Extracted records:
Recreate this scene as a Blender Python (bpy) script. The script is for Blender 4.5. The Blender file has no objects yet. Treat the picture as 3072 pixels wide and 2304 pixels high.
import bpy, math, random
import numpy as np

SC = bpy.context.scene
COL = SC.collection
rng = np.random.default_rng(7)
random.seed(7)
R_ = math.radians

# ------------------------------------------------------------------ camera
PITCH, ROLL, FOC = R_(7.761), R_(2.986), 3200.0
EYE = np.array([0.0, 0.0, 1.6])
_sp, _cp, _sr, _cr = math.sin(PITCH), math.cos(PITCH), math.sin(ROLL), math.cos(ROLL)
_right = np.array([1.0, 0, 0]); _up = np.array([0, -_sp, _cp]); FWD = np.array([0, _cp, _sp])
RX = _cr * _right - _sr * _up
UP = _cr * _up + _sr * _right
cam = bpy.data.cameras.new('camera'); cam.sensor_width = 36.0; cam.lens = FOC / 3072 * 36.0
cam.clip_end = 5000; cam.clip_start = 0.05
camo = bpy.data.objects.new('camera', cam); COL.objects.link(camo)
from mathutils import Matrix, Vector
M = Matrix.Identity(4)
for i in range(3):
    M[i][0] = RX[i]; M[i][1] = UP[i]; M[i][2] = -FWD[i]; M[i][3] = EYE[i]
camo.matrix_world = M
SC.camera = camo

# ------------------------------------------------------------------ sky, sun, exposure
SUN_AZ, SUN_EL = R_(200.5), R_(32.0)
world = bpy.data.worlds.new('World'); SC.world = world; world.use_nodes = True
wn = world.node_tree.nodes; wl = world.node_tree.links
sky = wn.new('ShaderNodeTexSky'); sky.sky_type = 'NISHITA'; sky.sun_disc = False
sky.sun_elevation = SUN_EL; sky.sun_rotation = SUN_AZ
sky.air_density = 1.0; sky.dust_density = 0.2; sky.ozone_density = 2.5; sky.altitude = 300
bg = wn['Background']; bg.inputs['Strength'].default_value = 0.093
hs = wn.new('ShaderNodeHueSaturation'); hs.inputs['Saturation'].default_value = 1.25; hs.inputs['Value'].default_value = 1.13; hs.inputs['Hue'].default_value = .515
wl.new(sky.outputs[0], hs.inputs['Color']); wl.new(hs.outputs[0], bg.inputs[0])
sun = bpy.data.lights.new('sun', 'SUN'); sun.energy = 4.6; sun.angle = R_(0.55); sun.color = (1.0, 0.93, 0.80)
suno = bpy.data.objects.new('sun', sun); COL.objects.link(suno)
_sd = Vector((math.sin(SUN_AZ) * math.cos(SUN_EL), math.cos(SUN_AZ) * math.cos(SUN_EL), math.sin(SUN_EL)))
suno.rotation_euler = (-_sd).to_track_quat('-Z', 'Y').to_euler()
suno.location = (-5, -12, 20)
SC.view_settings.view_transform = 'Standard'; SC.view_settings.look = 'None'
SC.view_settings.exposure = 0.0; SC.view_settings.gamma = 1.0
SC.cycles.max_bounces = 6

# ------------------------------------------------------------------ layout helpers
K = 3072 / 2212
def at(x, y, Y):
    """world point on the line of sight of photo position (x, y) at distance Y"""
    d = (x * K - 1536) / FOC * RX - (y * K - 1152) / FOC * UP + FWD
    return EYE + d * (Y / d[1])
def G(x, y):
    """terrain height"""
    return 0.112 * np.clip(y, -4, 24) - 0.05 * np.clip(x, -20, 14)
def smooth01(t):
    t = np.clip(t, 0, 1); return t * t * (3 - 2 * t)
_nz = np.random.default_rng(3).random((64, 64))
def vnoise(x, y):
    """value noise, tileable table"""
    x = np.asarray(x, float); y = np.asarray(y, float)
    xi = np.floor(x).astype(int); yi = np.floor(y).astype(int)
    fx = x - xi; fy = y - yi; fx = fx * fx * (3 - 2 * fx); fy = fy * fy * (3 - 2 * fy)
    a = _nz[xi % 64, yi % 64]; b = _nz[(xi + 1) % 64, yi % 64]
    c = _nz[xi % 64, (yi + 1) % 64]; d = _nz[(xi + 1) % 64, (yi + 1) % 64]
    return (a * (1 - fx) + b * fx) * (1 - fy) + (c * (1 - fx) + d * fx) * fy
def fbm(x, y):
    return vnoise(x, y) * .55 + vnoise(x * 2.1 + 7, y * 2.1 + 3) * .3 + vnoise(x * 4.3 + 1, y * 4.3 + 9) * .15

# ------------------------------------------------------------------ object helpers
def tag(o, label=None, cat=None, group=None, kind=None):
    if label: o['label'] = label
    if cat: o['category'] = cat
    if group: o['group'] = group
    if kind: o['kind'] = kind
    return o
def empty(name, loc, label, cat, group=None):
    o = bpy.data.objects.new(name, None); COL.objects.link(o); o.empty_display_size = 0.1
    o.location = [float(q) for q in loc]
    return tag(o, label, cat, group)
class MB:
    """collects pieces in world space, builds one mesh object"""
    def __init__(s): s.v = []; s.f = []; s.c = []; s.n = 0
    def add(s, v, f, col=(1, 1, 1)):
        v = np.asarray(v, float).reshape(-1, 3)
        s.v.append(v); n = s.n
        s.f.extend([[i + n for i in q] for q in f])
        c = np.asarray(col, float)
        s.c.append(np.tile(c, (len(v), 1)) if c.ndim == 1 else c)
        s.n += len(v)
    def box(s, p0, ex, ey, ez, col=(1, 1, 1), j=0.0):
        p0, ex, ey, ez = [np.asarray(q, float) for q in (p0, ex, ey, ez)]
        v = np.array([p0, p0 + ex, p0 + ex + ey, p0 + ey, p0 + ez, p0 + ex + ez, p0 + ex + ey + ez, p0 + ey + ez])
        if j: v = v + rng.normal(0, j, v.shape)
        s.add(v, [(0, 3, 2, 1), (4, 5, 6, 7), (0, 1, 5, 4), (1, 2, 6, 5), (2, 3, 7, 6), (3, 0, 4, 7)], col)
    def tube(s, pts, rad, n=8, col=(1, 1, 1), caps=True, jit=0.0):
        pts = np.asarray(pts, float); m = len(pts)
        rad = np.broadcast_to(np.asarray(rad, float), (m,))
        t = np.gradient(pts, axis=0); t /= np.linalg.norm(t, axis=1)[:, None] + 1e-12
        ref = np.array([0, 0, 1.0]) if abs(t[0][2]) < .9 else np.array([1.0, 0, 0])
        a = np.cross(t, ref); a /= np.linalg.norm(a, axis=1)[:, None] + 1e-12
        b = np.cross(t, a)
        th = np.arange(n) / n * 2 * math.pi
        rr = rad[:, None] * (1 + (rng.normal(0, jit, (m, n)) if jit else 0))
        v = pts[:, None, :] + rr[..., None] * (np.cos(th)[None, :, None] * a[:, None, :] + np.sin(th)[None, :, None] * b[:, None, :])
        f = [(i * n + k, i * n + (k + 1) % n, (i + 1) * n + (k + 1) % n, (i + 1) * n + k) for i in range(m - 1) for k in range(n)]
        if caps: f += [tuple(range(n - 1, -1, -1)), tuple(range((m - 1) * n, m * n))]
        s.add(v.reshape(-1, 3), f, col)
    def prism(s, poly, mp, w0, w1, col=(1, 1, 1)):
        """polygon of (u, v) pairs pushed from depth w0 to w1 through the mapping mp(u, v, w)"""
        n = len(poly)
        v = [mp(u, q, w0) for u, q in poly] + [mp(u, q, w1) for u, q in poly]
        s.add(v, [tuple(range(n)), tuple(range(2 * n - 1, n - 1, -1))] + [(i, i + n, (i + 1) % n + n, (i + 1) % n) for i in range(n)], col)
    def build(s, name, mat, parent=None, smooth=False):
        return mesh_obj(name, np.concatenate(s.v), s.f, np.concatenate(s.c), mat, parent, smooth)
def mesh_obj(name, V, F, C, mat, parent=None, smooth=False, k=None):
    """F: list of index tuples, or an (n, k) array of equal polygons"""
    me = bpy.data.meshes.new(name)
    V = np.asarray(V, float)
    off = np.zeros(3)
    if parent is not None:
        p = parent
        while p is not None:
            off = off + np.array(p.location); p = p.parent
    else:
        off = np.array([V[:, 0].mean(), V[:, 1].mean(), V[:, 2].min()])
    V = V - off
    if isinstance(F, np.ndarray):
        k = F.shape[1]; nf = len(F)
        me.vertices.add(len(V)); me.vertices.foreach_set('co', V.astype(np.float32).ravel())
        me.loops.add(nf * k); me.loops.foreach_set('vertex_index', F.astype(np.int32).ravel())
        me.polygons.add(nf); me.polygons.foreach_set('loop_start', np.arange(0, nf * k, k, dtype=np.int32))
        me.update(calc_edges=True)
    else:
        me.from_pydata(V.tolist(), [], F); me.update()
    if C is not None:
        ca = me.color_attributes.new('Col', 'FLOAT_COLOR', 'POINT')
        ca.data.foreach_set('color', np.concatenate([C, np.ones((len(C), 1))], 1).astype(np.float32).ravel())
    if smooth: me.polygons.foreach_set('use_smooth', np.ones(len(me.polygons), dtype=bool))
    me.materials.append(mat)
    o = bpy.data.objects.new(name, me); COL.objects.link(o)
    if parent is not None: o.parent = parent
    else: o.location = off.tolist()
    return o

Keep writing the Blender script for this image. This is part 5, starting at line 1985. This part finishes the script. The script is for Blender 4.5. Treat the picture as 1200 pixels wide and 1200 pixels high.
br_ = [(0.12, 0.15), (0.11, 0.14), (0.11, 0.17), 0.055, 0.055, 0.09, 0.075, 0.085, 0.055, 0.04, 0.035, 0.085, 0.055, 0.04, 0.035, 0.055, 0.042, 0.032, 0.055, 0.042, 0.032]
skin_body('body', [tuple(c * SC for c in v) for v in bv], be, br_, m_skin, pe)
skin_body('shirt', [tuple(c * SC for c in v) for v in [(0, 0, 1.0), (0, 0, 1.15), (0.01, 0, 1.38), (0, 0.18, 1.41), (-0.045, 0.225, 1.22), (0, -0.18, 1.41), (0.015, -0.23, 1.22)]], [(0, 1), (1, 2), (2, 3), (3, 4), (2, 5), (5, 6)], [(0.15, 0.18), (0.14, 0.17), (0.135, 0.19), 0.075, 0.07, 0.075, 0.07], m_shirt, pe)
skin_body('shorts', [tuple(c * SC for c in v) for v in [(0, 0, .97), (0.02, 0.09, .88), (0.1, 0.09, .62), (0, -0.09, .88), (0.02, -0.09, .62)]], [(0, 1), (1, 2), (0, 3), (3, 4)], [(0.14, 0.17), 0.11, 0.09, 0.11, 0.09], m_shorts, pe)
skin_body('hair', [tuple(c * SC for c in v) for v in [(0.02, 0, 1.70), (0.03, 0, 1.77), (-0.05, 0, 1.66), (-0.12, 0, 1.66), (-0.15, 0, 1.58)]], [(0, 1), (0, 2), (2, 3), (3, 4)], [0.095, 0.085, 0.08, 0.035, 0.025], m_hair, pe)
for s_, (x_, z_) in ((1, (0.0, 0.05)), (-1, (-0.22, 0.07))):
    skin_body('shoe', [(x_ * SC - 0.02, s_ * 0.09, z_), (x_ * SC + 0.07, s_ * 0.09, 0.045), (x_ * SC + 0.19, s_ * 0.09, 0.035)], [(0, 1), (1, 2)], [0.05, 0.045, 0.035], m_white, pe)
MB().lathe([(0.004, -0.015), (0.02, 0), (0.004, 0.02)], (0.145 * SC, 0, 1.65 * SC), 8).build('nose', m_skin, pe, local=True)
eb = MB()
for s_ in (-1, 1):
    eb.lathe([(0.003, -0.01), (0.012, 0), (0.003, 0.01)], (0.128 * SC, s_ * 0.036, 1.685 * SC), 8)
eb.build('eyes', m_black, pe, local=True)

Brief :: From the opening line of the data above through the line that contains "SC.camera = camo", please print each line as it stands and only those lines.

Exercise solution ::
Recreate this scene as a Blender Python (bpy) script. The script is for Blender 4.5. The Blender file has no objects yet. Treat the picture as 3072 pixels wide and 2304 pixels high.
import bpy, math, random
import numpy as np

SC = bpy.context.scene
COL = SC.collection
rng = np.random.default_rng(7)
random.seed(7)
R_ = math.radians

# ------------------------------------------------------------------ camera
PITCH, ROLL, FOC = R_(7.761), R_(2.986), 3200.0
EYE = np.array([0.0, 0.0, 1.6])
_sp, _cp, _sr, _cr = math.sin(PITCH), math.cos(PITCH), math.sin(ROLL), math.cos(ROLL)
_right = np.array([1.0, 0, 0]); _up = np.array([0, -_sp, _cp]); FWD = np.array([0, _cp, _sp])
RX = _cr * _right - _sr * _up
UP = _cr * _up + _sr * _right
cam = bpy.data.cameras.new('camera'); cam.sensor_width = 36.0; cam.lens = FOC / 3072 * 36.0
cam.clip_end = 5000; cam.clip_start = 0.05
camo = bpy.data.objects.new('camera', cam); COL.objects.link(camo)
from mathutils import Matrix, Vector
M = Matrix.Identity(4)
for i in range(3):
    M[i][0] = RX[i]; M[i][1] = UP[i]; M[i][2] = -FWD[i]; M[i][3] = EYE[i]
camo.matrix_world = M
SC.camera = camo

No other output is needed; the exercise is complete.